Yani Arap Aleviliğini özellikle dinsel kimlik üstünden provoke etmek. Yani ortaya geniş kitlelerin, ilin bütününün sahip çıkmayacağı tepkilerin dökülmesini sağlamak. Yani Arap Alevilerini, savaş yanlısı politikaların asıl ve biricik hedefinin kendileri olduğu düşüncesine itmek. Yani kendilerini büyük barış cephesinin parçası değil, basbayağı yalnız hissetmelerine neden olmak.

Yeral’ın şahsında gerçekleştirilen provokasyon bunun bilinciyle püskürtülmeli. Yani barış ve dayanışmanın inadına genişletilmesi, örgütlenmesi, cepheleşmesiyle.

Söz geldi, Hatay’ın öfkesine. Geçen Pazar bahar havasında değil, erken yaz güneşinin altında saatler boyu bütün konuşmalara, mesajlara, sloganlara, şiirlere, şarkılara aynı dikkatla yanıt veren on binler... Bu enerjiyi o öfke besledi. Savaşa, kardeşlerinin katline, barış istedikleri için yaşadıkları dışlanmaya, Anayasasıyla, yobazlığıyla üstlerine çöken karabasana öfke...

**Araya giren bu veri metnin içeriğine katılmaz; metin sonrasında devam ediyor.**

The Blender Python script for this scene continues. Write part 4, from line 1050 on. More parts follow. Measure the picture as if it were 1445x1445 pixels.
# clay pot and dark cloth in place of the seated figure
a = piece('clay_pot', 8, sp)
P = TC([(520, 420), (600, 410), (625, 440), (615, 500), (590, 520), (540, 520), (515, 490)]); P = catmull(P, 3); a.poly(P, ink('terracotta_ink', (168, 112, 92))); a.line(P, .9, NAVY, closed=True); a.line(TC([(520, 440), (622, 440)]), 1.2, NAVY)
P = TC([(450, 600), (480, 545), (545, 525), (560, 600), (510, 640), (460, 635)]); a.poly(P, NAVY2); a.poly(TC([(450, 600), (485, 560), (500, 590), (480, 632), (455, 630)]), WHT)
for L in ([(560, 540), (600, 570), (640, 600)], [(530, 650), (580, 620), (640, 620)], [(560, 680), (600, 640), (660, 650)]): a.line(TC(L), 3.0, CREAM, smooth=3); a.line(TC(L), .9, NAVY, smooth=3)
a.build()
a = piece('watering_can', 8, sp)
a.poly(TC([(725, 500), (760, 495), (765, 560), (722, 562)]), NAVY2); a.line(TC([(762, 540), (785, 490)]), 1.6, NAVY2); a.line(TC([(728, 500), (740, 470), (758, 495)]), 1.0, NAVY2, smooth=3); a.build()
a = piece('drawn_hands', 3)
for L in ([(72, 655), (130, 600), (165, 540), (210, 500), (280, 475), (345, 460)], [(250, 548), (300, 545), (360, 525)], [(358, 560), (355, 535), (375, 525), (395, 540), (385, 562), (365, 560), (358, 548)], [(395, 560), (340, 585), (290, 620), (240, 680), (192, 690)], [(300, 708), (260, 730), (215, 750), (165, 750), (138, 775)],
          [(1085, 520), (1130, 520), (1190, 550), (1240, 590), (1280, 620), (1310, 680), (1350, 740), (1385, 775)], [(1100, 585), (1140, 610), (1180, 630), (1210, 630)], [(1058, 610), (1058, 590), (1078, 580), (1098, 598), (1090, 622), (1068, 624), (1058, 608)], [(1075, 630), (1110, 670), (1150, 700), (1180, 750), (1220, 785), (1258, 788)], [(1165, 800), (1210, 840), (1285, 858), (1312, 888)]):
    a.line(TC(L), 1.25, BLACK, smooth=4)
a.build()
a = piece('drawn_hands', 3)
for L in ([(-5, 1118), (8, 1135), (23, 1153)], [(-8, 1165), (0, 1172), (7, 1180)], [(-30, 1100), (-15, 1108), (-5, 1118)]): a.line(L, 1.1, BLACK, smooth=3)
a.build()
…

28 Nisanda Barış Derneği fokurdayan tencereye el attı. Daha önceleri başkaları kapağı açmış, buhar tahliye olduktan sonra hayat devam etmişti. Şimdi öyle olmasın! Antakyalısı, Harbiyelisi, Samandağlısı, İskenderunlusu öfkeyi enerjiye dönüştürsün.

Nasıl mı? “Örgütlü bir halkı hiç bir kuvvet yenemez” demiyor muyuz? Öyle işte.

1 Mayıs öfkesi de örgütlülüğe dönüşmeli. Taksim’de bu yıl olmadı. Kafayı dik tutan, polis saldırısına gün boyu direnen yiğit insanlarımızın enerjisinden söz etmiyorum.

Biri çıksın da söylesin neden AKP geçtiğimiz yıllarda Taksim’i kabullenirken şimdi provokasyon peşine düştü? Neden geçen yıl İstanbul’dan kaçan AKP’li sendikacılar DİSK’e ve KESK’e ortak Taksim önerisinde bulunur? Neden valilik son haftaları papatya falı gibi, “veriyorum – vermiyorum” diye geçirdi?

Çünkü AKP Anayasa’da sıkıştı, toplumu Sünni bir diktatörlüğe ikna edemiyor. AKP Kürt demagojisinde sıkıştı, akiller sakil çıktı. AKP savaş politikasında sıkıştı, Hatay’dan fazlasını kaybedecek... İşte bu sıkışmanın üstüne, emekçilerin AKP’yi reddettiği bir tablo eklenmemeliydi. Basit ama ortalama solun kurtulamayacağı bir tuzak kurdular: Taksim tuzağı!

Peki, sırf hırsız mı suçlu? Kapıyı bacayı açık bırakıp giden ev sakininin hiç mi suçu yok! Sendika bürokratları ve solun bir kısmı tuzağa balıklama atladı. Çünkü bunlar AKP Anayasası’na karşı çıkarken “acaba” diyorlardı, “iyi bir Anayasa hiç mi yapılamaz.” Bunlar barış derken, Esatçı görünürüm diye ölüp ölüp diriliyorlardı. Şeyhlerin eteğini öpen, Kürt yoksulunu Ortadoğu savaşlarına iten ahlaksızlığa karşı çıkacak cesareti gösteremiyor, top gezdirmeye bakıyorlardı. Bunlar, tuzağa düşmeyecekti de kim düşecekti!

Tayyip’e “eh o da ayran seviyor”, Esat’a “ya o da bayağı diktatör” demeyi, “yanlış” ezilen ulus adına yapıldığında duymazlıktan gelmeyi dengeli siyaset sananlar kusura bakmasın. 1 Mayıs dahil.